Unter Beachtung dieser Vorgaben war der Beklagte vor Erlass der Widerspruchsentscheidung am 5. Januar 2007 nach Auffassung der Kammer nicht gehalten, die tatsächlich bestehende Grundstücks- bzw. Belastungssituation der streitbefangenen Grundstücke nach Einlegung des Widerspruchs am 13. Juli 2006 näher zu ergründen. Denn insoweit hatte der Beklagte bereits vor Erlass des Ablehnungsbescheides vom 19. Juni 2006 zum einen mit Schreiben vom 12. Dezember 2005 beim Grundbuchamt nachgefragt, ob die vom Kläger im Schreiben vom 12. März 2005 angegebene Zwangsverwaltung der Grundstücke tatsächlich besteht, was unter dem 14. Dezember 2005 verneint wurde. Zum anderen teilte das Grundbuchamt auf eine weitere Anfrage des Beklagten vom 17. Januar 2006 hinsichtlich des vom Kläger vorgelegten Auszuges des Grundbuches von ... , Blatt 1210, mit Schreiben vom 23. Januar 2006 unter Beifügung der Pfändungs- und Einziehungsverfügungen des Finanzamtes ... -Land bzw. des diesbezüglichen Grundbuches mit, dass die vom Kläger geltend gemachte Belastung der Auflassungsvormerkung bereits gelöscht sei. Angesichts dieser – bereits in der Ablehnungsentscheidung mitgeteilten Umstände - hätte es dem Kläger bzw. seinem damaligen im Widerspruchsverfahren für ihn tätig werden Verfahrensbevollmächtigten oblegen, die tatsächlich bestehende Belastung der streitbefangenen Grundstücke auf dem Grundbuch von ... , Blatt ... , auf das die Grundstücke nach Teilung und Vermessung bereits am 9. Oktober 2002 zugunsten des Klägers abgeschrieben worden waren, darzulegen bzw. klarzustellen. Dieses geschah indes nicht; vielmehr wurde in der Widerspruchsbegründung vom 14. August 2006 völlig unsubstantiiert auf „bestehende Sicherungshypotheken der Finanzverwaltung in Höhe von zusammen 2.765.252,65 DM“ hingewiesen, was aus der Sicht des Beklagten aufgrund der bestehenden Auskunftslage aber nicht mehr aktuell war.

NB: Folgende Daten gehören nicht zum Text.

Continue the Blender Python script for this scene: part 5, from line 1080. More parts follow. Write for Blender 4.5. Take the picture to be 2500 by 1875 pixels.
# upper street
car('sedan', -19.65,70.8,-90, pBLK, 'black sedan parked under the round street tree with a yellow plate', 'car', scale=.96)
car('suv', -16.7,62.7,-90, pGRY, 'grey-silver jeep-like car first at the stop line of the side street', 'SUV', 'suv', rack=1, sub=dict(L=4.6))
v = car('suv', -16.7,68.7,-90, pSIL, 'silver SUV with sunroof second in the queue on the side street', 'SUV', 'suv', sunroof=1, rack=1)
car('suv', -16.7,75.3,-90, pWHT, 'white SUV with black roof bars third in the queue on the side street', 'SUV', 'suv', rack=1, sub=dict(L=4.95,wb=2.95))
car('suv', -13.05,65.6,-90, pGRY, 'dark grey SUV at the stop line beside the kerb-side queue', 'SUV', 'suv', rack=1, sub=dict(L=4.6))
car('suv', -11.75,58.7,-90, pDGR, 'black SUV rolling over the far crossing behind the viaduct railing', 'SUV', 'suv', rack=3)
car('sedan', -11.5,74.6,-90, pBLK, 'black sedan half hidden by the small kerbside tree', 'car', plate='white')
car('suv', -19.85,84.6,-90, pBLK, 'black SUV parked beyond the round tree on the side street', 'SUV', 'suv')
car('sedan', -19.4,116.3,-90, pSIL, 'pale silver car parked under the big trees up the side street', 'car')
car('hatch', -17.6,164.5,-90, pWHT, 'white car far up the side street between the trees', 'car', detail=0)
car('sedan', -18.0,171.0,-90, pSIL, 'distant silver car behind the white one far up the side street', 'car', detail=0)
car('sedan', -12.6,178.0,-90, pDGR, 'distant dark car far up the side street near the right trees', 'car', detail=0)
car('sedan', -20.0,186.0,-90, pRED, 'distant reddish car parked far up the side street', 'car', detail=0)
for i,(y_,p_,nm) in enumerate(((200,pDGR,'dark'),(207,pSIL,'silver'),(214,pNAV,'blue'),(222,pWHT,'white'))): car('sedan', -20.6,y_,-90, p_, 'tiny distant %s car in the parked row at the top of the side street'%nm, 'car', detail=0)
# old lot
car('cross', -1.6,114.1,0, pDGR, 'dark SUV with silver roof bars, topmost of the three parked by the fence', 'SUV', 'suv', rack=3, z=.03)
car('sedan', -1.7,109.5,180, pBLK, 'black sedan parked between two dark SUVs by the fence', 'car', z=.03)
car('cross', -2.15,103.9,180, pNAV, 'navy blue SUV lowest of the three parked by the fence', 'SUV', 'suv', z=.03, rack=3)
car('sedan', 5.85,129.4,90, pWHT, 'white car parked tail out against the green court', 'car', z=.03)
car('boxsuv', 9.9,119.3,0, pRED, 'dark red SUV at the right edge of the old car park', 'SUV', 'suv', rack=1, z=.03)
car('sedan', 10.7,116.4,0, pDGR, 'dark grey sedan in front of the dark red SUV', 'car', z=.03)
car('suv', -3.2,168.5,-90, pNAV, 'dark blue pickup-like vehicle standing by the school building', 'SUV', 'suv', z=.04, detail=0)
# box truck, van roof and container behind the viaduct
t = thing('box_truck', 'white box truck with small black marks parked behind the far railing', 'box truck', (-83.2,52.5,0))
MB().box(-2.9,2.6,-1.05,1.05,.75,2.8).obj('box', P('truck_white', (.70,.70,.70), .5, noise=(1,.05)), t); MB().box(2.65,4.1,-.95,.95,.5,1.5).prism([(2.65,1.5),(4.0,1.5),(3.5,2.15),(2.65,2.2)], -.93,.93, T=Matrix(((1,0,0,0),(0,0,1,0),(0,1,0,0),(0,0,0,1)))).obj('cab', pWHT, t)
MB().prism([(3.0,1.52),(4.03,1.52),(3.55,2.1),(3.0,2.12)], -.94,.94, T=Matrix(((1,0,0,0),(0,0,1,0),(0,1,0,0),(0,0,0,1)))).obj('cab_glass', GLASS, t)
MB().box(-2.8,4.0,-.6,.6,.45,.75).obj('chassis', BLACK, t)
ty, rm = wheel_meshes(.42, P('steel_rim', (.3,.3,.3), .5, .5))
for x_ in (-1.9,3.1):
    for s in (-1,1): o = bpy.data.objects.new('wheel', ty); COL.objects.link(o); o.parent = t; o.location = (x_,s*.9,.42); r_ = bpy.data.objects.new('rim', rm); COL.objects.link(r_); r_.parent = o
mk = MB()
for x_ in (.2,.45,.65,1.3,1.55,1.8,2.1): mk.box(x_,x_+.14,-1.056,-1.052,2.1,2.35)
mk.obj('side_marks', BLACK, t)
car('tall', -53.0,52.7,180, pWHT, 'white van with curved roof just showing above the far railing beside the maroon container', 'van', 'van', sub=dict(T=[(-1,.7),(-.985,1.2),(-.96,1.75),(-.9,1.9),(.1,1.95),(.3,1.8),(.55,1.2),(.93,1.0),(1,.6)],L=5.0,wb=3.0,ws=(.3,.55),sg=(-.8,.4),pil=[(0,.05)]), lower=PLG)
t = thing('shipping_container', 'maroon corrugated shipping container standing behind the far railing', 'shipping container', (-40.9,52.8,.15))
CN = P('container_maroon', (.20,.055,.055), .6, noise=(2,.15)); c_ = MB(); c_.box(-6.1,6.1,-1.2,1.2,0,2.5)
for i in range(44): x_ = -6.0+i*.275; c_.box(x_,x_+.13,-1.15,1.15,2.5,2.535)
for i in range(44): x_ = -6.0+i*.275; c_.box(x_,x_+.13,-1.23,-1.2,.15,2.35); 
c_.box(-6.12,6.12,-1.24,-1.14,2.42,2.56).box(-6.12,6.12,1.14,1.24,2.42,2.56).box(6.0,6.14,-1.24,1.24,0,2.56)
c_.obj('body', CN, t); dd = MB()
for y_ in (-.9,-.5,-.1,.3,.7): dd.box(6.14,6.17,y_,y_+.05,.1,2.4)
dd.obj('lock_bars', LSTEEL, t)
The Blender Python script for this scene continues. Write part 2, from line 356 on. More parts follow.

Etwas anderes ergibt sich auch nicht aus einer möglichen Indizwirkung in Bezug auf die mit Schreiben des Klägers vorgelegten Bescheide zum Verlustvortrag aus Vermietung und Verpachtung. Diesbezüglich dürfte es zwar geboten gewesen sein, dass den Kläger bereits vor Erlass des Ablehnungsbescheides zur näheren Erläuterung dieser Daten aufzufordern, anstatt ihm dies im Ablehnungsbescheid vorzuhalten. Aufgrund dessen hätte sich der Kläger aber spätestens im Widerspruchsverfahren veranlasst sehen müssen, die Entstehung des Verlustvortrages in den Jahren 2002 und 2004 näher zu erläutern. Obwohl der Kläger im Widerspruchsverfahren gerade durch seinen damaligen Steuerberater vertreten wurde, geschah dies in der Widerspruchsbegründung aber mit keinem Wort, so dass der Beklagte beim Erlass des Widerspruchsbescheides davon ausgehen konnte, dieser Vortrag sei nunmehr „überholt“ bzw. „erledigt“.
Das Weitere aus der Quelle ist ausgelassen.